● **What you should do**
Retype, exactly as they stand, the lines from the start of the data to the line that contains "bmesh.ops.bevel(bm, geom=es, offset=min(bev, min(s)", both ends included. Leave the pictures out.

● **Dataset excerpts**
########

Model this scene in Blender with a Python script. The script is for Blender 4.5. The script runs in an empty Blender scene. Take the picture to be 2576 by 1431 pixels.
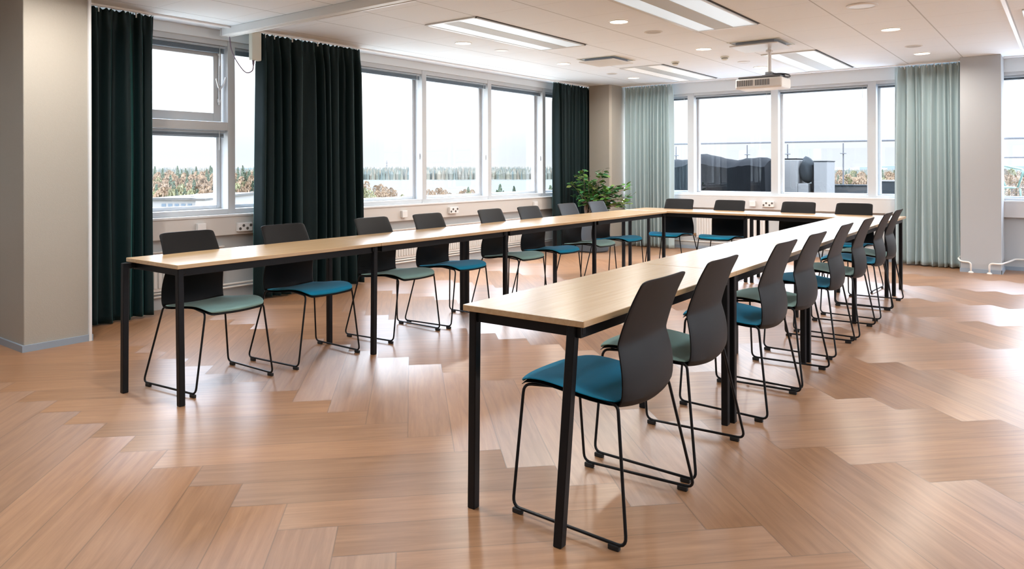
import bpy, bmesh, math, random
from mathutils import Vector, Matrix
R = random.Random(7)
sc = bpy.context.scene
COL = sc.collection
PI = math.pi

# ------------------------------------------------------------------ helpers
def tag(o, label=None, cat=None, group=None, kind=None):
    if label: o['label'] = label
    if cat: o['category'] = cat
    if group: o['group'] = group
    if kind: o['kind'] = kind
    return o

def empty(name, loc, rz=0, label=None, cat=None, group=None):
    o = bpy.data.objects.new(name, None)
    o.empty_display_size = .1
    o.location = loc; o.rotation_euler = (0, 0, rz)
    COL.objects.link(o)
    return tag(o, label, cat, group)

def rbox(bm, lo, hi, bev=0.0, seg=2):
    g = bmesh.ops.create_cube(bm, size=1.0)
    vs = g['verts']
    c = [(a + b) / 2 for a, b in zip(lo, hi)]; s = [abs(b - a) for a, b in zip(lo, hi)]
    for v in vs:
        v.co = Vector((c[0] + v.co.x * s[0], c[1] + v.co.y * s[1], c[2] + v.co.z * s[2]))
    if bev > 0:
        es = list({e for v in vs for e in v.link_edges})
        bmesh.ops.bevel(bm, geom=es, offset=min(bev, min(s) * .45), segments=seg, affect='EDGES', profile=.5)

def frame_dirs(pts, closed=False):
    n = len(pts); T = []
    for i in range(n):
        if closed: d = pts[(i + 1) % n] - pts[i - 1]
        else: d = pts[min(i + 1, n - 1)] - pts[max(i - 1, 0)]
        T.append(d.normalized())
    return T

def tube(bm, pts, r, closed=False, sides=8, cap=True):
    pts = [Vector(p) for p in pts]
    rs = r if isinstance(r, (list, tuple)) else [r] * len(pts)
    T = frame_dirs(pts, closed)
    up = Vector((0, 0, 1)) if abs(T[0].z) < .9 else Vector((1, 0, 0))
    N = (up - T[0] * up.dot(T[0])).normalized()
    rings = []
    for i, p in enumerate(pts):
        N = (N - T[i] * N.dot(T[i])).normalized()
        B = T[i].cross(N)
        rings.append([bm.verts.new(p + (N * math.cos(a) + B * math.sin(a)) * rs[i])
                      for a in [2 * PI * k / sides for k in range(sides)]])
    m = len(rings)
    for i in range(m if closed else m - 1):
        A, Bq = rings[i], rings[(i + 1) % m]
        off = 0
        if closed and i == m - 1:
            off = min(range(sides), key=lambda k: (A[0].co - Bq[k].co).length)
        for k in range(sides):
            bm.faces.new((A[k], A[(k + 1) % sides], Bq[(k + 1 + off) % sides], Bq[(k + off) % sides]))
    if cap and not closed:
        bm.faces.new(list(reversed(rings[0]))); bm.faces.new(rings[-1])

def rounded(path, rad, closed=False, n=5):
    P = [Vector(p) for p in path]; out = []
    L = len(P)
    for i in range(L):
        if not closed and i in (0, L - 1): out.append(P[i]); continue
        a, b, c = P[i - 1], P[i], P[(i + 1) % L]
        r = rad[i] if isinstance(rad, (list, tuple)) else rad
        d1 = (a - b); d2 = (c - b)
        r1 = min(r, d1.length * .45); r2 = min(r, d2.length * .45)
        s = b + d1.normalized() * r1; e = b + d2.normalized() * r2
        for k in range(n + 1):
            t = k / n
            out.append(s * (1 - t) ** 2 + b * 2 * t * (1 - t) + e * t * t)
    return out

def lathe(bm, prof, cx=0, cy=0, sides=24, cap=True):
    rings = []
    for (r, z) in prof:
        rings.append([bm.verts.new((cx + r * math.cos(2 * PI * k / sides), cy + r * math.sin(2 * PI * k / sides), z)) for k in range(sides)])
    for A, B in zip(rings, rings[1:]):
        for k in range(sides):
            bm.faces.new((A[k], A[(k + 1) % sides], B[(k + 1) % sides], B[k]))
    if cap:
        bm.faces.new(list(reversed(rings[0]))); bm.faces.new(rings[-1])

def finish(name, bm, mat, parent=None, smooth=False, kind=None, recalc=True):
    if recalc: bmesh.ops.recalc_face_normals(bm, faces=bm.faces)
    me = bpy.data.meshes.new(name); bm.to_mesh(me); bm.free()
    if smooth:
        for p in me.polygons: p.use_smooth = True
        if smooth == 'auto':
            me.set_sharp_from_angle(angle=math.radians(35))
    me.materials.append(mat)
    o = bpy.data.objects.new(name, me); COL.objects.link(o)
    if parent: o.parent = parent
    if kind: o['kind'] = kind
    return o

def box(name, lo, hi, mat, parent=None, bev=0.0, kind=None):
    bm = bmesh.new(); rbox(bm, lo, hi, bev)
    return finish(name, bm, mat, parent, kind=kind)

def boxes(name, L, mat, parent=None, bev=0.0, kind=None):
    bm = bmesh.new()
    for lo, hi in L: rbox(bm, lo, hi, bev)
    return finish(name, bm, mat, parent, kind=kind)

def copy_tree(o, parent=None):
    c = o.copy(); COL.objects.link(c)
    if parent: c.parent = parent
    for ch in list(KIDS.get(o.name, [])) or [x for x in o.children]:
        copy_tree(ch, c)
    return c
KIDS = {}

# ------------------------------------------------------------------ camera numbers (solved from the photograph)
F, CXP, CYP, YAW, ROLL, H = 1846., 1288., 422.6, .64878, .0023, 1.22
def ray(x, y):
    u = (x - CXP) / F; v = (y - CYP) / F
    c, s = math.cos(ROLL), math.sin(ROLL)
    r = c * u - s * v; d = s * u + c * v
    return Vector((math.cos(YAW) * r - math.sin(YAW), math.sin(YAW) * r + math.cos(YAW), -d))
def far_at(x, y, D):           # a point of the landscape at forward distance D
    w = ray(x, y); return Vector((w.x * D, w.y * D, H + w.z * D))

cam = bpy.data.cameras.new('camera'); co = bpy.data.objects.new('camera', cam); COL.objects.link(co)
fw = Vector((-math.sin(YAW), math.cos(YAW), 0)); rt = Vector((math.cos(YAW), math.sin(YAW), 0)); dn = Vector((0, 0, -1))
c_, s_ = math.cos(ROLL), math.sin(ROLL)
rt2 = rt * c_ + dn * s_; dn2 = rt * -s_ + dn * c_
M = Matrix((( rt2.x, -dn2.x, -fw.x, 0), (rt2.y, -dn2.y, -fw.y, 0), (rt2.z, -dn2.z, -fw.z, H), (0, 0, 0, 1)))
co.matrix_world = M
cam.sensor_width = 36; cam.sensor_fit = 'HORIZONTAL'; cam.lens = F / 2576 * 36
cam.shift_y = -(715.5 - CYP) / 2576
cam.clip_start = .05; cam.clip_end = 6000
sc.camera = co

# ------------------------------------------------------------------ materials
def mat(name):
    m = bpy.data.materials.new(name); m.use_nodes = True
    nt = m.node_tree; b = nt.nodes['Principled BSDF']
    return m, nt, b
def simple(name, col, rough=.5, metal=0, spec=.5, bump=0, bscale=200, sheen=0, var=0, vscale=8, coat=0):
    m, nt, b = mat(name)
    b.inputs['Base Color'].default_value = (*col, 1); b.inputs['Roughness'].default_value = rough
    b.inputs['Metallic'].default_value = metal; b.inputs['Specular IOR Level'].default_value = spec
    b.inputs['Coat Weight'].default_value = coat
    if sheen:
        b.inputs['Sheen Weight'].default_value = sheen; b.inputs['Sheen Roughness'].default_value = .45
    tc = nt.nodes.new('ShaderNodeTexCoord')
    if bump:
        n = nt.nodes.new('ShaderNodeTexNoise'); n.inputs['Scale'].default_value = bscale; n.inputs['Detail'].default_value = 3
        bp = nt.nodes.new('ShaderNodeBump'); bp.inputs['Strength'].default_value = bump; bp.inputs['Distance'].default_value = .002
        nt.links.new(tc.outputs['Object'], n.inputs['Vector']); nt.links.new(n.outputs['Fac'], bp.inputs['Height'])
        nt.links.new(bp.outputs['Normal'], b.inputs['Normal'])
    if var:
        n = nt.nodes.new('ShaderNodeTexNoise'); n.inputs['Scale'].default_value = vscale; n.inputs['Detail'].default_value = 4
        mr = nt.nodes.new('ShaderNodeMapRange'); mr.inputs['To Min'].default_value = 1 - var; mr.inputs['To Max'].default_value = 1 + var
        mx = nt.nodes.new('ShaderNodeVectorMath'); mx.operation = 'SCALE'; mx.inputs[0].default_value = col
        nt.links.new(tc.outputs['Object'], n.inputs['Vector']); nt.links.new(n.outputs['Fac'], mr.inputs['Value'])
        nt.links.new(mr.outputs['Result'], mx.inputs['Scale']); nt.links.new(mx.outputs['Vector'], b.inputs['Base Color'])
    return m
def math_node(nt, op, a=None, b=None, va=None, vb=None):
    n = nt.nodes.new('ShaderNodeMath'); n.operation = op
    if a is not None: nt.links.new(a, n.inputs[0])
    elif va is not None: n.inputs[0].default_value = va
    if b is not None: nt.links.new(b, n.inputs[1])
    elif vb is not None: n.inputs[1].default_value = vb
    return n.outputs[0]

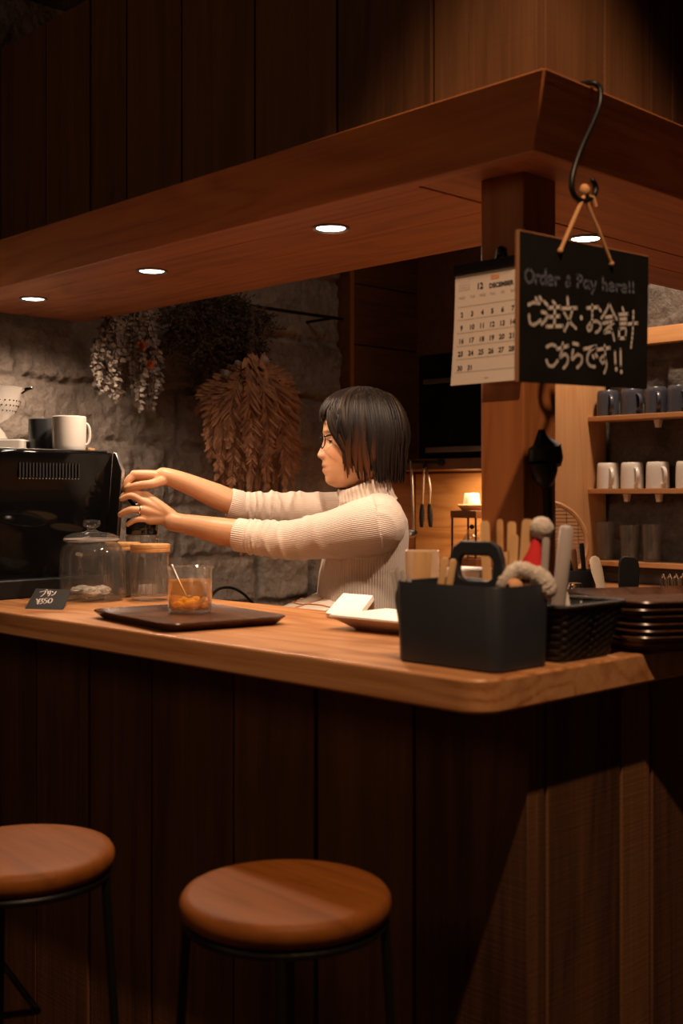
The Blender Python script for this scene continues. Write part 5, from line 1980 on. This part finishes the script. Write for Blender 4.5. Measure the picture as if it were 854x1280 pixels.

########

● **Answer for the task**
Model this scene in Blender with a Python script. The script is for Blender 4.5. The script runs in an empty Blender scene. Take the picture to be 2576 by 1431 pixels.
import bpy, bmesh, math, random
from mathutils import Vector, Matrix
R = random.Random(7)
sc = bpy.context.scene
COL = sc.collection
PI = math.pi

# ------------------------------------------------------------------ helpers
def tag(o, label=None, cat=None, group=None, kind=None):
    if label: o['label'] = label
    if cat: o['category'] = cat
    if group: o['group'] = group
    if kind: o['kind'] = kind
    return o

def empty(name, loc, rz=0, label=None, cat=None, group=None):
    o = bpy.data.objects.new(name, None)
    o.empty_display_size = .1
    o.location = loc; o.rotation_euler = (0, 0, rz)
    COL.objects.link(o)
    return tag(o, label, cat, group)

def rbox(bm, lo, hi, bev=0.0, seg=2):
    g = bmesh.ops.create_cube(bm, size=1.0)
    vs = g['verts']
    c = [(a + b) / 2 for a, b in zip(lo, hi)]; s = [abs(b - a) for a, b in zip(lo, hi)]
    for v in vs:
        v.co = Vector((c[0] + v.co.x * s[0], c[1] + v.co.y * s[1], c[2] + v.co.z * s[2]))
    if bev > 0:
        es = list({e for v in vs for e in v.link_edges})
        bmesh.ops.bevel(bm, geom=es, offset=min(bev, min(s) * .45), segments=seg, affect='EDGES', profile=.5)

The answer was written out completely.